Préjudice d’anxiété des travailleurs exposés à l’amiante : point de départ du délai de prescription et application limitée à des métiers spécifiques


Par un arrêt du 28 février 2024 (n°22-22.233) la chambre sociale de la Cour de cassation juge que la publication d'un arrêté d'inscription d'un établissement sur la liste des établissements de construction et de réparation navales ne constitue le point de départ du délai de prescription de l'action en réparation du préjudice d'anxiété qu'à l'égard des salariés de la construction et de réparation navale ayant exercé, dans cet établissement, un métier figurant sur la liste des métiers prévus par l'article 41 2° de la loi n° 98-1194 du 23 décembre 1998.
 
Dans l'affaire en question, des arrêtés successifs relatifs au même site avaient été publiés. Les salariés observaient qu’un arrêté du 23 octobre 2014 concernait l'ensemble des salariés du site tandis que les arrêtés initiaux concernaient exclusivement les salariés affectés à la réparation navale lorsqu'ils avaient exercé un des métiers listés à ce titre.
 
La cour d'appel a jugé que les salariés ne pouvaient pas faire valoir leur demande de réparation pour préjudice d'anxiété car l'établissement où ils travaillaient avait été désigné comme relevant du régime de l'allocation de cessation anticipée d’activité des travailleurs de l’amiante (ACAATA) le 3 juillet 2000, sans restriction particulière, selon l'arrêté publié au Journal officiel. Les juges ont estimé que le délai de prescription avait débuté à partir de la publication de cet arrêté le 7 juillet 2000, date à laquelle les salariés ont été informés du risque à l'origine de leur anxiété.
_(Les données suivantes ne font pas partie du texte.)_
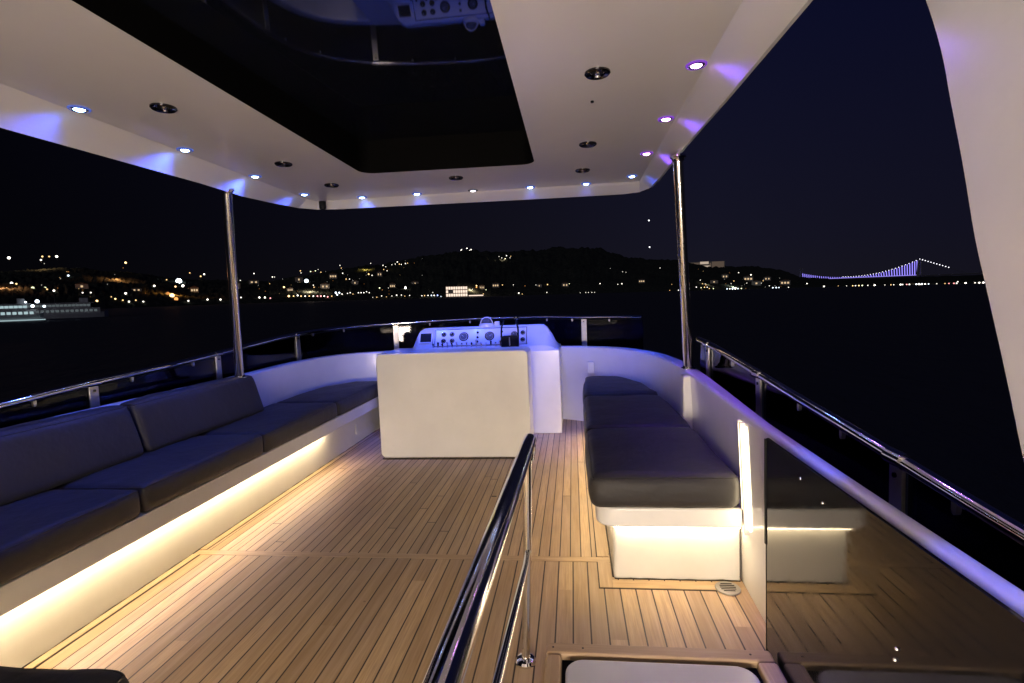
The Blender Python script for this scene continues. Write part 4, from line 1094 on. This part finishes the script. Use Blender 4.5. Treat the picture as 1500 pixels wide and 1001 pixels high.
# two stars low in the sky, small glowing spheres
M['star'] = emit('star light', (.95,.97,1), 1.8, False)
for (px, py), lb_ in zip(((950.5, 323), (951.5, 362)), ('faint white star light, the upper of two left of the starboard pole', 'faint white star light, the lower of two left of the starboard pole')):
    r = ray(px, py).normalized()*6000; b = MB(); rr = 8.0
    b.lathe([(rr*math.sin(math.pi*q/6), -rr*math.cos(math.pi*q/6)) for q in range(7)], M['star'], 10)
    o = b.build('star_light', boat=False); o.location = r; tag(o, lb_, 'light', 'stars in the sky')

# ================================================================== WORLD
w = bpy.data.worlds.new('World'); sc.world = w; w.use_nodes = True; nt = w.node_tree
bg = nt.nodes['Background']
tc = N(nt, 'ShaderNodeTexCoord'); sp = N(nt, 'ShaderNodeSeparateXYZ'); L(nt, tc.outputs['Generated'], sp.inputs[0])
el = ramp(nt, sp.outputs[2], [(0.0, (.0078,.0072,.0120)), (.08, (.0066,.0064,.0140)), (.40, (.0034,.0040,.0170)), (1, (.002,.003,.018))])
# the glow of the city makes the starboard half of the sky bluer, the port half blacker
side = ramp(nt, mth(nt, 'MULTIPLY_ADD', sp.outputs[0], .5, .5), [(.12, (.18,.18,.16)), (.45, (.75,.72,.62)), (.62, (1,1,1)), (.9, (.62,.62,.75))])
cfin = mixc(nt, 1.0, el, side, 'MULTIPLY')
L(nt, cfin, bg.inputs[0]); bg.inputs[1].default_value = 1.0

sd_ = bpy.data.lights.new('hill_fill_sun', 'SUN'); sd_.energy = .16; sd_.angle = math.radians(10); sd_.color = (.95,.92,1)  # added faint directional fill that lifts the dark hills
so = bpy.data.objects.new('hill_fill_sun', sd_); C.objects.link(so); so.rotation_euler = Vector((.25, 1, -.28)).to_track_quat('-Z', 'Y').to_euler()
# ================================================================== CAMERA
cd = bpy.data.cameras.new('camera'); cam = bpy.data.objects.new('camera', cd); C.objects.link(cam)
cd.sensor_width = 36; cd.lens = 36*FPX/1500; cd.clip_end = 30000; cd.clip_start = .02
cam.matrix_world = Matrix.Translation(EYE) @ M_wc.to_4x4()
sc.camera = cam
vs_ = sc.view_settings; vs_.view_transform = 'Standard'; vs_.look = 'None'; vs_.gamma = 1; vs_.exposure = 0.18
sc.cycles.max_bounces = 8; sc.cycles.diffuse_bounces = 4; sc.cycles.glossy_bounces = 4; sc.cycles.transparent_max_bounces = 10
sc.cycles.sample_clamp_indirect = 6; sc.cycles.use_light_tree = True
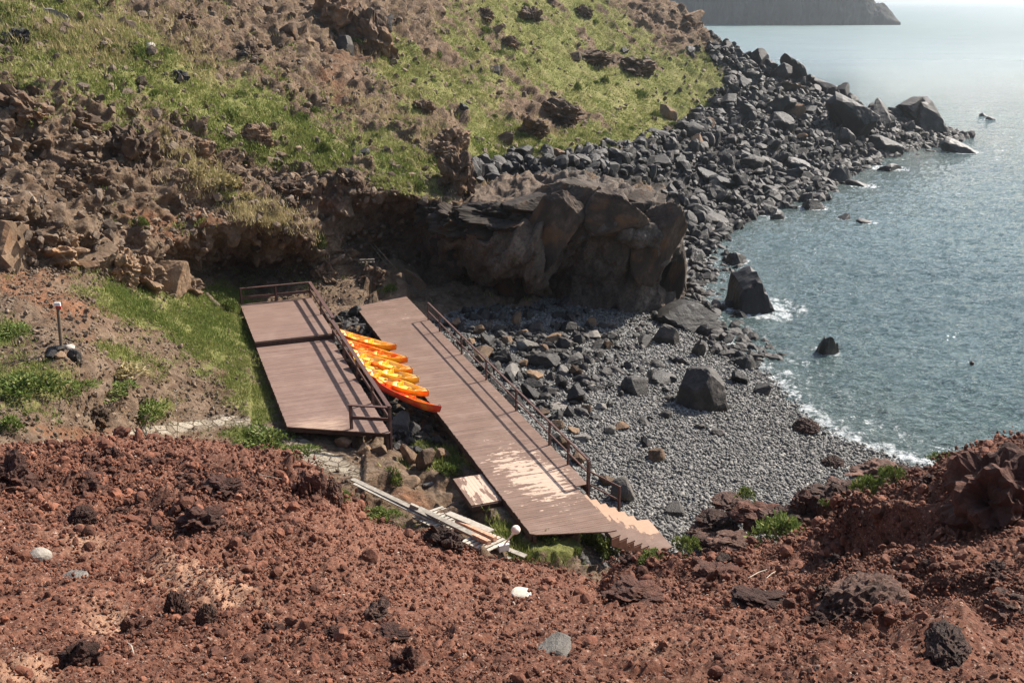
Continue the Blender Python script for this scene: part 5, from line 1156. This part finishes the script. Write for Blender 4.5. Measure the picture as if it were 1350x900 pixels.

En effet, La Cour de cassation a déjà jugé que le salarié qui bénéficie de l’ACAATA a connaissance du risque à l’origine de son anxiété à partir de la date de publication de l’arrêté ministériel qui a inscrit l’établissement sur la liste permettant la mise en œuvre de ce régime légal spécifique. C’est à partir de cette date que commence le délai de prescription pour l’action en réparation du préjudice d’anxiété (Cass. soc., 29 janv. 2020, n° 18-15.396).
 
La Cour de cassation précise aujourd’hui que cette règle ne s’applique qu’aux salariés de la construction et de la réparation navale qui ont exercé, dans l’établissement concerné, un métier figurant sur la liste des métiers prévus par l’article 41 2° de la loi n° 98-1194 du 23 décembre 1998.
 
Autrement dit, le délai pour demander réparation pour le préjudice d’anxiété lié à l’exposition à l’amiante commence à partir de la date de publication de l’arrêté qui inscrit un établissement sur la liste des établissements de construction et de réparation navales. Cependant, cela ne concerne que les salariés de ces établissements qui ont exercé un métier spécifique figurant sur une liste établie par la loi.
 
La Cour de cassation casse l’arrêt d’appel, en pointant que l’établissement n’avait été inscrit pour la première fois sur la liste des établissements de fabrication de matériaux contenant de l’amiante que par arrêté du 23 octobre 2014. C’est donc à cette date que les salariés de l’établissement qui ne relevaient pas des métiers de la construction et de la réparation navales ont eu connaissance du risque à l’origine de leur anxiété.